La prima tra le istituzioni finanziarie europee che si mossa è stato il colosso bancario globale inglese Hsbc: un team della banca da qualche giorno è nella capitale della Cirenaica per allacciare i rapporti con la nuova entità monetaria, che prima o dopo raccoglierà l'eredità della Central bank e della Lia, di cui peraltro Hsbc è banca depositaria ("custodian bank") di buona parte degli asset congelati. La posta in gioco è enorme: in giro per il mondo ci sono almeno 120 miliardi di dollari di beni sottoposti al freeze deciso dall'Onu, tra beni considerati personali del Colonnello e quelli delle istituzioni libiche.

In Italia la stima è di circa 7 miliardi, tra cui rientrano le partecipazioni in Unicredit (7,5% custodito a Lussemburgo), Finmeccanica (2%), Eni, Juventus e Ubae. Da tempo l'Italia sta spingendo per il parziale scongelamento dei fondi libici, in atto dall'8 marzo dopo che l'Onu aveva approvato le sanzioni il 27 febbraio: l'obiettivo è convogliare verso il Cnt e il governo provvisorio. Se ne parlerà a Roma il 5 maggio nella riunione del gruppo di contatto: se ci sarà accordo politico a quel punto dovrà essere messo a punto uno strumento giuridico che consenta lo scongelamento senza incorrere in futuri problemi di contenzioso internazionale, visto che al momento le istituzioni "titolari" delle azioni e dei depositi sono ancora ufficialmente operative a Tripoli, quindi ancora sotto Gheddafi. La Lia, ad esempio, tiene aperti alcuni canali finanziari che scappano alle maglie dell'embargo, come con l'India, la cui collaborazione è giudicata poco coscienziosa: ogni mattina negli uffici a El Fathe Tower si presentano tre dirigenti e spesso anche il ceo, Mohamed Layas, rimasto al suo posto al contrario dell'ex governatore della Banca Centrale, Farhat Bengdara, da tempo scappato a Istanbul, ma ancora ufficialmente vice presidente di Unicredit.

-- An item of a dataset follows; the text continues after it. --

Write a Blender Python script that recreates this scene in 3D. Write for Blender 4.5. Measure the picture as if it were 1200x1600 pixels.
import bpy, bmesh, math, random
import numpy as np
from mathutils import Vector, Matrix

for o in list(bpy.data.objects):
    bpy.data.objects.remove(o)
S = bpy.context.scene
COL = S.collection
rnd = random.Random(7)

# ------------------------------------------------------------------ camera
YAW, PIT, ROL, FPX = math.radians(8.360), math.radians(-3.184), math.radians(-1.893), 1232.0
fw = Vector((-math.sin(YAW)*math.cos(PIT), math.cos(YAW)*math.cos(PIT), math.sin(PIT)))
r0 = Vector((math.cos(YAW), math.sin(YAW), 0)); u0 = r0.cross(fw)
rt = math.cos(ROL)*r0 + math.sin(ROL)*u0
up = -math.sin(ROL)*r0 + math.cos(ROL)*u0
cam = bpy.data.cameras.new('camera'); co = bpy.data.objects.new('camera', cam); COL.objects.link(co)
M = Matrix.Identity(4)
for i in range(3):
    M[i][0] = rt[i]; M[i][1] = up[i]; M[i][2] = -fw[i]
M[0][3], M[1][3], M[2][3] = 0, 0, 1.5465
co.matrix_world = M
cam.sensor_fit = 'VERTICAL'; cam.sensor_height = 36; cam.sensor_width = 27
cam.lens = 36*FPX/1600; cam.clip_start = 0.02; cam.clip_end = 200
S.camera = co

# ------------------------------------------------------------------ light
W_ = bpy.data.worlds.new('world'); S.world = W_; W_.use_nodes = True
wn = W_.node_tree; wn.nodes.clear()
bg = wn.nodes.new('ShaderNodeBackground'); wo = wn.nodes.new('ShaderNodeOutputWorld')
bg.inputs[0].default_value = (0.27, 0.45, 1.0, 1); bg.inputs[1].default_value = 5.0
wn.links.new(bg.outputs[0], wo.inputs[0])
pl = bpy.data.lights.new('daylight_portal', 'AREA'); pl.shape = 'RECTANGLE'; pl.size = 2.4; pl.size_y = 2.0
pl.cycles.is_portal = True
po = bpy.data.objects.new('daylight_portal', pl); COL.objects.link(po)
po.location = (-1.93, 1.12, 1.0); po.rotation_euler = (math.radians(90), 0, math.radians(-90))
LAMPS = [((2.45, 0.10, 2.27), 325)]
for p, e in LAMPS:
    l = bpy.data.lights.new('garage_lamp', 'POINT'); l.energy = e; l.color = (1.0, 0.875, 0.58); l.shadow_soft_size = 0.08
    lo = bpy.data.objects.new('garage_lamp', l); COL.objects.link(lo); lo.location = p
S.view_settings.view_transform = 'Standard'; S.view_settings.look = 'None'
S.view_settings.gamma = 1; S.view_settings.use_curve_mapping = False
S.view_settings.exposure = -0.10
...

Lo scongelamento è il tema sul tavolo dei governi occidentali per dare la spallata al regime del Colonnello: una misura che specie in Italia potrebbe avere ripercussioni non secondarie su Piazza Affari, specie se nell'elenco dei beni rientrassero le partecipazioni azionarie che il Cnt una volta con le mani libere potrebbe decidere di vendere. In ogni caso le aziende italiane più interessate ai rapporti con i ribelli hanno già incontrato nei giorni scorsi il presidente Mustafa Jalil a Roma, e tra queste Unicredit, che ha in Libia la licenza a operare, unica banca straniera che su questo fronte aveva battuto proprio Hsbc in forza dello stretto rapporto instaurato dal 2008. Nel frattempo la nuova Banca deve cercare di riattivare una parvenza di normalità economica nelle aree pacificate, dove operano circa 200 sportelli bancari che fanno capo ai quattro principali istituti del paese. Normalità che passa prima di tutto dall'esportazione di petrolio e gas, altro tema che sarà affrontato in sede di gruppo di contatto: per il momento il canale avviato è con il Qatar, dove fanno riferimento anche i banchieri per le operazioni di compensazione "estero su estero".